Claro, não pretendo ofender os colegas, chamando-os de medíocres ou preguiçosos, tanto porque escolho me relacionar com pessoas produtivas, inteligentes, dedicadas e honestas intelectualmente. Sinto muito, mas não consigo me relacionar com "maus-caráteres", desonestos, fraudadores. Esses eu simplesmente deixo de lado. Mas eu os encontro, aqui e ali: numa palestra (ou numa arenga), num artigo entregue para revisão e publicação (e quando chega para meu parecer sou apenas rigoroso), pelo que leio por aí, nesses jornalecos medíocres, nesses blogs alimentados com o dinheiro público.
Pois bem, o Janer Cristaldo é um provocador (como eu), embora ele seja muito mais anarquista do que eu. Ele não tem nenhum respeito pelos poderes constituídos (nem eu, mas preciso manter as aparências, por enquanto).
Ele não só critica as universidades (em geral, e as brasileiras em particular), no que acho que ele faz muito bem, mas ele critica a instituição do doutoramento. Concordo em grande medida com ele: tem muito teatro nessa coisa e muita embromação. Mas não ouso criticar sem oferecer uma solução alternativa. Não tenho ainda um substituto. Mas concordo em que as universidades estão defasadas e precisam se reformar, se modernizar, se transformar completamente...
Seguem três posts do Janer sobre um dos muitos motivos da decadência acadêmica
Paulo Roberto de Almeida

A ARMADILHA DOS DOUTORADOS
Janer Cristaldo
Blog do Janer, Quarta-feira, Maio 11, 2011

Em 2005, a Capes previa investir R$ 3,26 bilhões para aumentar o número de doutores por ano no Brasil. O Plano Nacional de Pós-Graduação apresentado ao então ministro da Educação, Tarso Genro, propunha a aplicação nos seis anos seguintes de R$ 1,66 bilhão a mais em bolsas e fomento de pós-graduação, o que permitiria passar dos 8.000 doutores titulados por ano para 16 mil em 2010. O plano “será acolhido integralmente", disse Genro na ocasião.

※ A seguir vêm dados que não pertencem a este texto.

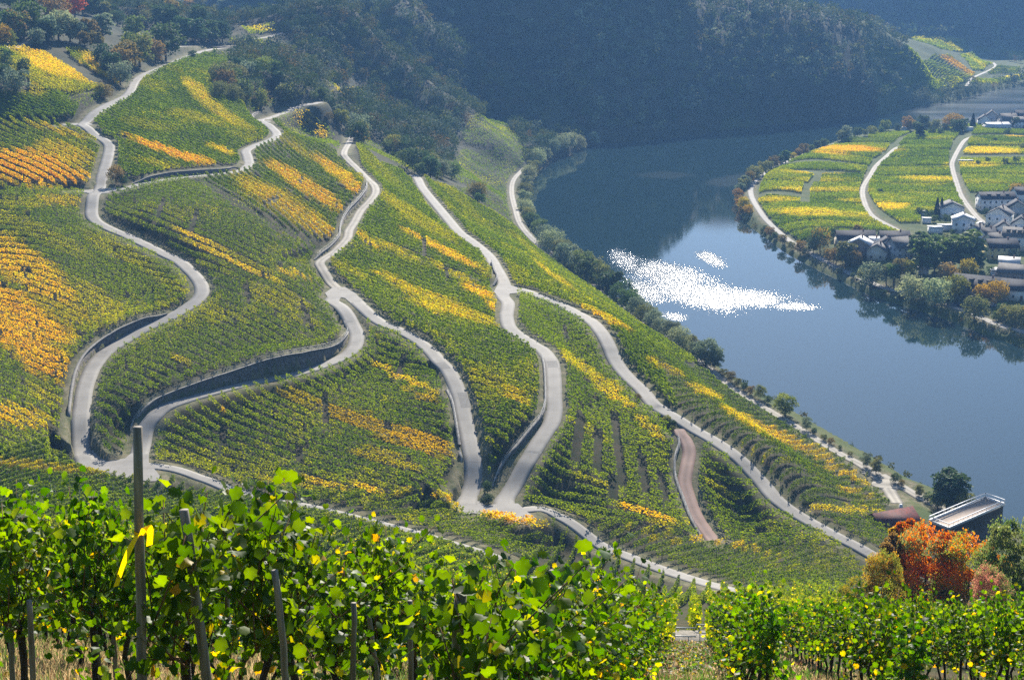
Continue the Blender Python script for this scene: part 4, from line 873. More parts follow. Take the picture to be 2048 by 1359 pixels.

Se foi acolhido integralmente, não sei. Na época, falei da desmoralização do título de Doutor que, entre nós, se deve à universidade brasileira, ao distribuir doutorados a torto e a direito, como quem joga milho aos porcos. Não faltou quem protestasse. Que quem jogava milho aos porcos era a universidade francesa, com seus diversos doutorados, o Dr. Ingénieur, o Doctorat d’Université, o Doctorat de IIIe Cycle e o famigerado Doctorat d’État. Pode ser.

O missivista considerava que o único doutorado francês válido seria o Doctorat d’État. “Um doutorado na França é conhecido por doctorat d’Estat (sic!) e esse sim é equivalente o doutorado no Brasil. Lá existem vários tipos de doutorado, a maioria pode ser realizada em no máximo dois anos, à exceção do doctorat d’Estat (resic!), cuja duração é equivalente aos dos outros países – uns cinco anos. Quase todos os nossos intelectuais de esquerda fizeram um curso Troisiéme Cycle na França e se dizem doutores".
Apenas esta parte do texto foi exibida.